Wednesday, February 18, 2009

PERTH, Australia (AP) Confident he can still be competitive at the majors after his stunning British Open performance last year, Greg Norman is using the Johnnie Walker Classic this week to start fine-tuning for his 23rd trip to the Masters.

The 54-year-old Norman led the British Open at Royal Birkdale by two strokes after three rounds last July and finished in a tie for third place. That was good enough to earn an invitation to the Masters in April.

He last played the Masters in 2002. His most famous run at Augusta National was six years before that, when he lost to Nick Faldo after holding a six-stroke lead going into the final round.

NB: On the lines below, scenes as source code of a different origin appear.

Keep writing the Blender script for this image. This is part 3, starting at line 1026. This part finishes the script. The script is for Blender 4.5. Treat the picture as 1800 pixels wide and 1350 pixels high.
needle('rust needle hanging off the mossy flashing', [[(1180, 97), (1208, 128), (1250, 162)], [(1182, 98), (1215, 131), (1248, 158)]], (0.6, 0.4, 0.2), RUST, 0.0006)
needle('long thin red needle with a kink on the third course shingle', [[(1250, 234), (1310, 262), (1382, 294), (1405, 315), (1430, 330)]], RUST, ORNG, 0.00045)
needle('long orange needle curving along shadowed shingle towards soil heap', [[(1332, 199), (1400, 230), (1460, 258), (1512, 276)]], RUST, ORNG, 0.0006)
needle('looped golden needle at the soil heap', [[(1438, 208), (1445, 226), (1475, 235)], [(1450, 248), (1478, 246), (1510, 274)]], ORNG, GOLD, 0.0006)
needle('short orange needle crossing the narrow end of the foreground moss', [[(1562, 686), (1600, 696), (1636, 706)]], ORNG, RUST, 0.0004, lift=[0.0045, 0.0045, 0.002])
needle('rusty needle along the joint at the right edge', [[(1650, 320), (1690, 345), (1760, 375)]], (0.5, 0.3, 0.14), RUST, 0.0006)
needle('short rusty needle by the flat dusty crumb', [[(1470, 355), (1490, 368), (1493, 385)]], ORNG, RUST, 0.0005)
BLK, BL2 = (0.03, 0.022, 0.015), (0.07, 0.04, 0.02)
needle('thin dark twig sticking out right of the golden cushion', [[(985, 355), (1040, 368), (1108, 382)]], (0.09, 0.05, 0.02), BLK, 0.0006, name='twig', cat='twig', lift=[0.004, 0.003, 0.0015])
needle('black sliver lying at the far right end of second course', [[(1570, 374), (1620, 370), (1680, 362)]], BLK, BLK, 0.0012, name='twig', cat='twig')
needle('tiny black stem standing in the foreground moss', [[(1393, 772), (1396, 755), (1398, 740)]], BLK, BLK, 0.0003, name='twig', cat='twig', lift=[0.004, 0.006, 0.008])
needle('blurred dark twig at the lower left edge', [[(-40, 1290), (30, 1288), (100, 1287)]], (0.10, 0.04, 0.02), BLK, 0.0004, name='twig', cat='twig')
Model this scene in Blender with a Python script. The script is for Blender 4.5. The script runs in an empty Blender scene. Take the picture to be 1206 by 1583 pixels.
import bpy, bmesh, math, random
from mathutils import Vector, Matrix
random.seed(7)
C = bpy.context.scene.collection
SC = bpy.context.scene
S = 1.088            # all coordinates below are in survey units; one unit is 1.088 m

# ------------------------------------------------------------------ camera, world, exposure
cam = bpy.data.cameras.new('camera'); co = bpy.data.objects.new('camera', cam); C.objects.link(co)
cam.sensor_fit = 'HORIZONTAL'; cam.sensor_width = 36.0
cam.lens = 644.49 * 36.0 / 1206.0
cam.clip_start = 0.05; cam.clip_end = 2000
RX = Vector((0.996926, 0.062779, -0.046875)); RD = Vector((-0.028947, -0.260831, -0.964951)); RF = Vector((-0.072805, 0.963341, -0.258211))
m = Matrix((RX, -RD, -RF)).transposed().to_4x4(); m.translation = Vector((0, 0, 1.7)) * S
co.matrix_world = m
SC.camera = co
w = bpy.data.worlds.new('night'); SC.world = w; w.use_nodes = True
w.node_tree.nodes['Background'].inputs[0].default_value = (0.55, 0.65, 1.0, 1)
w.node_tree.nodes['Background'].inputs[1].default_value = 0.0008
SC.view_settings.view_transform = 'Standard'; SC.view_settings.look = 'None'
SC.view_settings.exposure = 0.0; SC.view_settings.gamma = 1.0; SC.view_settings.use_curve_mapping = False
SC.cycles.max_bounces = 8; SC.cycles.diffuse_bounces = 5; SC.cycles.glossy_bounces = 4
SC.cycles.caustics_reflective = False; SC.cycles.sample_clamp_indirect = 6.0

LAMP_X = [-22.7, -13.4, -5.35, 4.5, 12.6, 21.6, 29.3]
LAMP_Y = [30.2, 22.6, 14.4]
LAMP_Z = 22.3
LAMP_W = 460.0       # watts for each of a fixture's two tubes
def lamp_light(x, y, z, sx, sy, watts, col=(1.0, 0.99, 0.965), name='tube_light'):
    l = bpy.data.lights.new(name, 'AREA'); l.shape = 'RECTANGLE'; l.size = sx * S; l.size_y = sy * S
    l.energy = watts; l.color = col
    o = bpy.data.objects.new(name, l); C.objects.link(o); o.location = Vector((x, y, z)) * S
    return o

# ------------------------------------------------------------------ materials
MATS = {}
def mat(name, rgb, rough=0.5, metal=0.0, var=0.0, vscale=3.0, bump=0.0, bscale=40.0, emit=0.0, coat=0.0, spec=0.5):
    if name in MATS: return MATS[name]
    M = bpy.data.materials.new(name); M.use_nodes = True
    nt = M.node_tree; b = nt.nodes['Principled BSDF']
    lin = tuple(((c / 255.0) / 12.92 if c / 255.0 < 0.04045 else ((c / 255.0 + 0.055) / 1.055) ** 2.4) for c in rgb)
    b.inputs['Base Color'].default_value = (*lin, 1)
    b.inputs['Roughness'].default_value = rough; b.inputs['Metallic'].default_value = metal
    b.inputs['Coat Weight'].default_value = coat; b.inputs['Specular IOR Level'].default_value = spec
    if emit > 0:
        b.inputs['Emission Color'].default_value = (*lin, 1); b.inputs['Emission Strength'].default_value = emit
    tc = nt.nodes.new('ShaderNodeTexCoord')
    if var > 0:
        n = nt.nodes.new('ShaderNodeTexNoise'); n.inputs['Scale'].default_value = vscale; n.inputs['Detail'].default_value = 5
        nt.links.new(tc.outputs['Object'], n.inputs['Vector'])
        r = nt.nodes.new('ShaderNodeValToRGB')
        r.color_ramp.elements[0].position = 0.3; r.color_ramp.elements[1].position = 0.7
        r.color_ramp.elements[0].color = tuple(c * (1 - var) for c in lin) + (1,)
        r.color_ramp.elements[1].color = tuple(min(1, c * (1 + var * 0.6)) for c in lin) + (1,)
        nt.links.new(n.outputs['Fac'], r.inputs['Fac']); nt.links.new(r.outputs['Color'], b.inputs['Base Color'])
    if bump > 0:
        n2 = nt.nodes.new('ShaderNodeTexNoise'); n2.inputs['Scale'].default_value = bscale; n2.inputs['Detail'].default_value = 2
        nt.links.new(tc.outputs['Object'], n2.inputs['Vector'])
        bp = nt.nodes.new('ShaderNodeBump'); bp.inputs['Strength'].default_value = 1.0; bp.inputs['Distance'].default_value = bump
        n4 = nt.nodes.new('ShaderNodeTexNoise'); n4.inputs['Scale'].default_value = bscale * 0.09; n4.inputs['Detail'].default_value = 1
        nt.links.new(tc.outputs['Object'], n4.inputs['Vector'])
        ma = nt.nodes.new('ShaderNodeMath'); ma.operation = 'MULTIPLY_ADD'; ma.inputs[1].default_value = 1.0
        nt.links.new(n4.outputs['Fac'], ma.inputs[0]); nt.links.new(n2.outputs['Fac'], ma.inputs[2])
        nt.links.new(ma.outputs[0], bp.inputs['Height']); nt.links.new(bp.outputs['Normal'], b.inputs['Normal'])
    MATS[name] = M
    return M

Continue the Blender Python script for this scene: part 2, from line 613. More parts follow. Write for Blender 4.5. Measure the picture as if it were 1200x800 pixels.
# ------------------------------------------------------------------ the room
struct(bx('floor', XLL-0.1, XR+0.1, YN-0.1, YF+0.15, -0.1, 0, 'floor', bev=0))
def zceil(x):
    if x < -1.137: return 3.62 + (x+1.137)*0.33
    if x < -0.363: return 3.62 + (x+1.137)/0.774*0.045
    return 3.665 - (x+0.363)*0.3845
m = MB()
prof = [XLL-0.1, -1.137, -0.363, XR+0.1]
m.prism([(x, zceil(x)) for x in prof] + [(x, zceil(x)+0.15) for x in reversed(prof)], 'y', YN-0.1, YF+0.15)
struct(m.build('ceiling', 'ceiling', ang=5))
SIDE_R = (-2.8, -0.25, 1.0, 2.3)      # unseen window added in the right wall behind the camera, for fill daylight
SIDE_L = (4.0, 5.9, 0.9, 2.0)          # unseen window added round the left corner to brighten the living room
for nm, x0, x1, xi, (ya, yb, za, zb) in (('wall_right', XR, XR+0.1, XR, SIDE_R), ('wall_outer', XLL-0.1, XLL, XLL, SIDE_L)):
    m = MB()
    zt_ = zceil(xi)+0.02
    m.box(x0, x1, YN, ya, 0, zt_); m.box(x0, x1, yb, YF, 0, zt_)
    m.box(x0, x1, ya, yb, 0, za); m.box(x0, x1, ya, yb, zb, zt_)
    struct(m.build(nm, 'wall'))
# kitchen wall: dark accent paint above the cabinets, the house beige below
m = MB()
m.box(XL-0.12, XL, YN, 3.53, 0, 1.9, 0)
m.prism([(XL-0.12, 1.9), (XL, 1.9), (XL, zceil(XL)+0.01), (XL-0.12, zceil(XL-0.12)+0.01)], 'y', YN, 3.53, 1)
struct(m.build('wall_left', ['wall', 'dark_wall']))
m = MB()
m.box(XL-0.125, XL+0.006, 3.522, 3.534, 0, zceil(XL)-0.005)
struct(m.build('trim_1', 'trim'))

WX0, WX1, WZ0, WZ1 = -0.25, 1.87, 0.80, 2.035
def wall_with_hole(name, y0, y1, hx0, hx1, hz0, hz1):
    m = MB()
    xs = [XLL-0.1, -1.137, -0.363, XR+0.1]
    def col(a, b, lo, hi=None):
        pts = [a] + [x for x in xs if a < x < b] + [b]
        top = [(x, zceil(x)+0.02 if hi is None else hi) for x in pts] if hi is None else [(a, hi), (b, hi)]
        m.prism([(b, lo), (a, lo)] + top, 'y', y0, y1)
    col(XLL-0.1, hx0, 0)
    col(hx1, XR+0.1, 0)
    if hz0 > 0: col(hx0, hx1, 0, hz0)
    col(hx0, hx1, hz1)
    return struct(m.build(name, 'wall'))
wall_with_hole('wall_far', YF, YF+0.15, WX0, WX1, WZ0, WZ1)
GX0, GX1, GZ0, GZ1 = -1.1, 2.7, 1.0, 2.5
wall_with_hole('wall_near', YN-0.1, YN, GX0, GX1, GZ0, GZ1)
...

``I've had some great experiences there and I've had some bad experiences there, but at the same time it all neutralizes over my whole career there,'' Norman said Wednesday.

He's aiming to make the cut this year, saying experience allows him a mature approach.

``I've always been a believer: Age is really not anything but a number, as long as you keep yourself in good shape,'' he said. ``That's why I don't really need to be like a 21-year-old or an 18-year-old thinking about (the Masters) months and months and months in advance.''

Norman, who won the 1994 Johnnie Walker Classic in Thailand, will tee off in a group with No. 9-ranked Camilo Villegas and No. 12 Lee Westwood when the tournament, co-sanctioned by the European, Asian and Australasian tours, starts Thursday at The Vines.

American Anthony Kim is skipping a tournament in California to get a feel for the European Tour, while India's Shiv Kapur and China's Liang Wenchong are among the leading candidates to be the first Asian Tour player to win the tournament that started in 1990 at Hong Kong.

Norman said he was serious about joining Tiger Woods and Faldo as two-time winners of the Johnnie Walker.

``If I come and play a golf tournament, I'm going to give it my best shot,'' he said. ``I always stay focused in what's happening right now. If I start thinking about what's going to happen in five weeks from now or six weeks, then I'm not preparing myself.''

Kim is using the tournament as a launching pad for The Race to Dubai, the European Tour's lucrative season-long championship that replaces the order of merit.

The 23-year-old Kim thinks its important for American players to experience golf outside of the U.S. PGA Tour.

``It was a tough decision,'' to skip the Northern Trust Open in Los Angeles, he said. ``But I want to be a global player and I feel like I'm in The Race to Dubai now.

``It (The Race to Dubai) is definitely going to bring some more players over here ... So it's definitely going to make The European Tour stronger.''

The Race to Dubai includes 51 tournaments and culminates with the top 60 money earners qualifying for the $10 million Dubai World Championship in November.